NAIROBI, Sept 25 — G20 nations are collectively not on track to meet their Paris Agreement commitments, but they have huge opportunities to undertake rapid and deep cuts to greenhouse gas emissions, a press release issued by the United Nations Environment Programme, citing new UN research findings, said earlier this week.

An advance chapter of the 2019 Emissions Gap Report, which was released ahead of the UN Secretary-General’s Climate Action Summit on Monday, said that G20 members, which account for around 80 per cent of global greenhouse gas emissions, are not yet taking on transformative climate commitments at the necessary breadth and scale.

The G20 is an international forum for the governments and central bank governors from the European Union and 19 countries including Argentina, Australia, China, India, Indonesia, Japan, Russia, Saudi Arabia, the US and South Africa.

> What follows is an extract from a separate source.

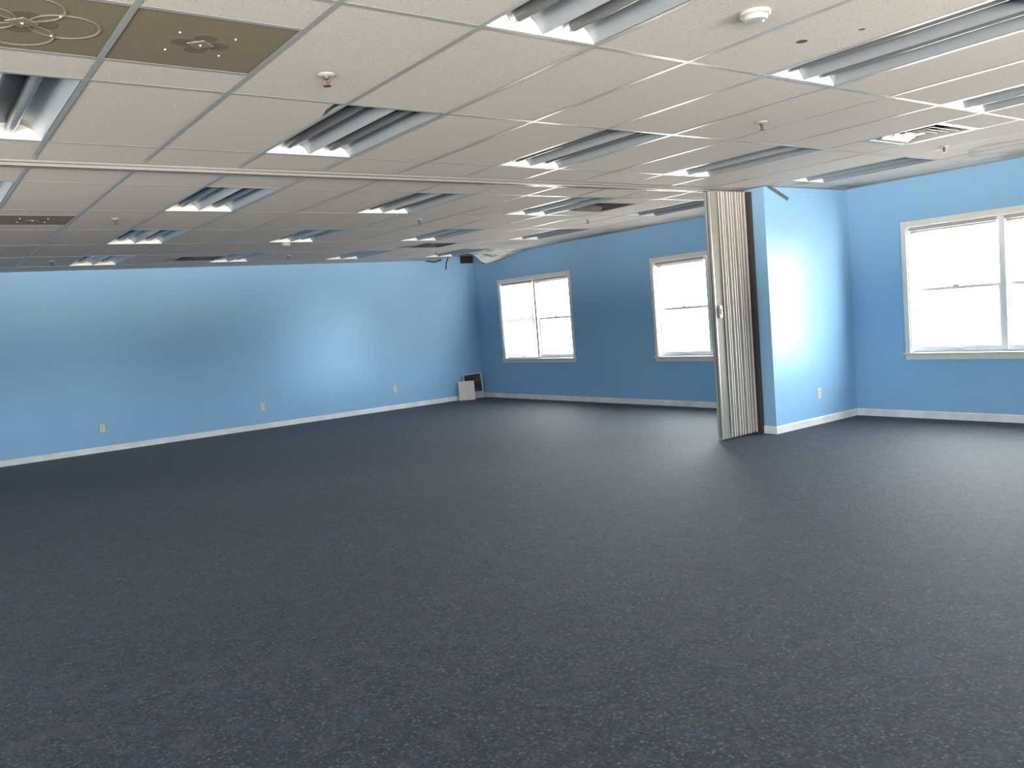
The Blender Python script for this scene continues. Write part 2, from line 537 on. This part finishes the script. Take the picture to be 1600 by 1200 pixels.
def cell_centre(i, j):
    return ((i + 0.5) * S, (2 * j + 1) * S, ZT + 0.001)
ordn = {3: ('leftmost', 'middle', 'rightmost'), 4: ('leftmost', 'second from left', 'third from left', 'rightmost'),
        5: ('leftmost', 'second from left', 'middle', 'fourth from left', 'rightmost')}
rown = {-2: 'the nearest row', 0: 'the row just before the partition track',
        2: 'the first row beyond the partition track', 4: 'the second row beyond the partition track', 6: 'the row along the far wall'}
proto = None
for j in (-2, 0, 2, 4, 6):
    cols = sorted(i for (i, jj) in LIGHT_CELLS if jj == j)
    for k, i in enumerate(cols):
        lab = 'unlit recessed light, %s in %s' % (ordn[len(cols)][k], rown[j])
        if proto is None:
            proto = troffer(cell_centre(i, j), lab)
        else:
            dup(proto, cell_centre(i, j), lab)

# ------------------------------------------------------------------ air vents
def vent(loc, label, dirty):
    t = empty('ceiling_vent', loc, 0, label, 'air vent', 'square ceiling diffusers')
    h = S / 2 - 0.010
    mt = 'vent_dirty' if dirty else 'vent'
    def ring(mb, r0, z0, r1, z1, th=0.003):
        """square sloping blade from half size r0 at z0 to half size r1 at z1"""
        for dz in (0, th):
            pass
        for k in range(4):
            c, s = math.cos(k * math.pi / 2), math.sin(k * math.pi / 2)
            def P(x, y, z):
                return (x * c - y * s, x * s + y * c, z)
            mb.quad(P(-r0, -r0, z0), P(r0, -r0, z0), P(r1, -r1, z1), P(-r1, -r1, z1))
            mb.quad(P(-r0, -r0 + th, z0 + th), P(r0, -r0 + th, z0 + th), P(r1, -r1 + th, z1 + th), P(-r1, -r1 + th, z1 + th))
            mb.quad(P(-r0, -r0, z0), P(r0, -r0, z0), P(r0 - th, -r0 + th, z0 + th), P(-r0 + th, -r0 + th, z0 + th))
    mb = MB(); ring(mb, h, -0.001, h - 0.028, -0.001); ring(mb, h - 0.028, -0.001, h - 0.040, 0.055)
    mb.build('frame', mt, t)
    for r in (0.205, 0.150, 0.095):       # each louver: two upright lips and two sloping blades
        mb = MB()
        mb.box(-r, r, -r, -r + 0.006, -0.002, 0.0005); mb.box(-r, -r + 0.006, -r + 0.006, r, -0.002, 0.0005)
        mb.prism([(r, -0.002), (r - 0.034, 0.030), (r - 0.036, 0.028), (r - 0.003, -0.002)], -r + 0.006, r - 0.003, 'x')
        mb.prism([(r, -0.002), (r - 0.034, 0.030), (r - 0.036, 0.028), (r - 0.003, -0.002)], -r + 0.006, r - 0.040, 'y')
        mb.build('louver', mt, t)
    mb = MB(); mb.box(-0.034, 0.034, -0.034, 0.034, 0.004, 0.008); mb.build('centre_plate', mt, t)
    mb = MB(); mb.box(-h + 0.02, h - 0.02, -h + 0.02, h - 0.02, 0.075, 0.08)
    for s in (-1, 1):
        mb.box(s * (h - 0.02) - 0.002, s * (h - 0.02) + 0.002, -h + 0.02, h - 0.02, 0.055, 0.08)
        mb.box(-h + 0.02, h - 0.02, s * (h - 0.02) - 0.002, s * (h - 0.02) + 0.002, 0.055, 0.08)
    mb.build('duct_box', 'dark', t)
    return t
vent(cell_centre(9, -1), 'white square louvered air vent between the nearest lights and the window wall', False)
pv = vent(cell_centre(9, 2), 'dusty square air vent just beyond the track, left of the partition top', True)
dup(pv, cell_centre(9, 5), 'dusty square air vent nearest the sagging tile in the far corner')
dup(pv, cell_centre(4, 6), 'dark dusty air vent at the far wall, among the left lights')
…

The 2018 Emissions Gap Report showed that around half of the G20 nations’ GHG emissions trajectories fall short of achieving their Nationally Determined Contributions (NDC) under the Paris Agreement. Taken as a whole, the current NDCs are nowhere near enough to meet the 1.5°C or below 2°C temperature goals of the Paris Agreement. This means that the world is still on the path to a catastrophic temperature rise of well over 3°C this century.

However, the advance chapter points to key areas where G20 nations can rapidly step up action when they submit their next round of NDCs in 2020.

“We can only avoid planet-altering climate change with the full commitment of G20 nations to a zero-carbon future. So far, they haven’t done enough” said UNEP Executive Director Inger Andersen. “But the good news is that every G20 nation has an array of nationally appropriate actions available to them to slash their emissions. Combined with strong political and societal support for climate action, there has never been a better opportunity for policymakers to take these actions.”

The full Emissions Gap Report, due for release in late November, will contain a detailed G20 update. The 2018 report said that the G20 would need to cut an extra 2.5 gigatonnes of carbon dioxide equivalent per year by 2030 to meet their unconditional NDCs. For conditional NDCs, the number is 3.5 gigatonnes.

According to the report, nations must at least triple the level of ambition of their current NDCs to have a chance of keeping global temperature rise under 2°C. To keep global temperatures to 1.5°C, they must increase their ambitions fivefold.

The advance chapter looks at what is causing this shortfall, finding that there are serious action gaps in all areas with high potential for emissions reductions:

  • Too few countries have committed to net-zero greenhouse gas emission targets;
  • Economy-wide climate action remains limited in areas such as ending fossil fuel subsidies, introducing ambitious and comprehensive carbon pricing, and making finance flows consistent with the Paris Agreement;
  • Country commitments to fully decarbonize electricity supplies cover less than 1 per cent of global CO2 emissions from electricity generation;
  • Countries and states are not setting ambitious targets for industry;
  • Commitments to zero net deforestation targets are not being backed with action on the ground.

The 2019 advance chapter states that G20 nations can fill these gaps and reach the ambition levels required by taking advantage of technological and economic developments to decarbonize their economies, maximizing the synergies between climate action and development objectives, and building on a surge of climate action commitments by non-state actors, such as cities and businesses.

For example, renewable energy is the cheapest source of new power generation in most of the world. The costs of installing onshore wind and solar photovoltaic in 2019 are 8 per cent and 13 per cent lower than the International Renewable Energy Agency predicted a year ago. Combined with the falling costs of battery storage, this opens immense possibilities for utility-scale solar power.